Project

Project Solaris

In this project, Sunchem aims to validate and demonstrate the industrial feasibility and the economic viability of the Solaris cultivation in Europe. This project is enabled largely by funding from the European Union EASME programme which helps us to bring the full potential of Solaris to market. The past years we gained experience with agronomic trials in various countries and larger scale cultivation in South Africa. To transfer the bioenergy production with Solaris to Europe in a viable way improvements on mechanisation of the production process are required. Also, the integration into a sustainable biofuel value chain has to be examined.

Goals

Project Solaris wants to transfer the results from our previous experience to industrially developed countries with a long tobacco growing tradition in Europe. For this, the following goals are set out in Project Solaris:

  • Creation of a commercially viable agronomic process and equipment development
  • Validation of this with a pilot cultivation of 5 ha in Italy in season 2018 and 2019
  • Examine the integration of a sustainable chain for sustainable jet fuel in Europe

Solaris

Solaris is a cultivar of the commercial tobacco species (Nicotiana tabacum) with several outstanding characteristics. Solaris exhibits an ultra-low nicotine content in the leaves and seeds, in contradiction to other tobacco varieties this makes the crop suitable for (animal) consumption. Another distinctive feature is the exceptionally high seed yield of Solaris, producing up to 2,5 tons of seed per hectare per harvest. Solaris allows for multiple harvests of seedpods per year, up to three times in South Africa and two harvests in Italy. With an oil content of about 38% in the seed this delivers 2-3 tons of vegetable oil per year.

High seed yield
Multiple harvests per season
Non-food crop
Valuable co-products
Nicotine free
Bred without GMO technology

Market

As with all energy intensive industries, the aviation sector also has to adopt to more environmentally friendly energy sources. For large passenger and cargo planes sustainable drop-in fuels are the only option on the short to mid-term as other energy carriers would increase the weight of the planes too much. Since 2011, a Hydrotreated Vegetable Oil (HVO) bio-jet fraction, produced through hydrogenation of vegetable oils with HEFA process (Hydrotreated Esters and Fatty Acids) was approved ASTM for use in commercial flights with blends up to 50%. Initially edible vegetable oils (palm oil and soy bean oil) were the most viable feedstock for this process.
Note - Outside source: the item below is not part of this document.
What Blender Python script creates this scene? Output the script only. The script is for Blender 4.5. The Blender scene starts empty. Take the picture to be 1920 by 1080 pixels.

However, these are not considered the most sustainable options due to ILUC and food security issues. The use of palm oil for transport fuels will be phased out by 2030 according to the new EU Renewable Energy Directive (RED-II). Used cooking oil (UCO) and sustainably produced Solaris vegetable oil are the best alternative. Solaris oil will be certified according the requirements of the International Air Transport Association (IATA) by the RSB certification scheme.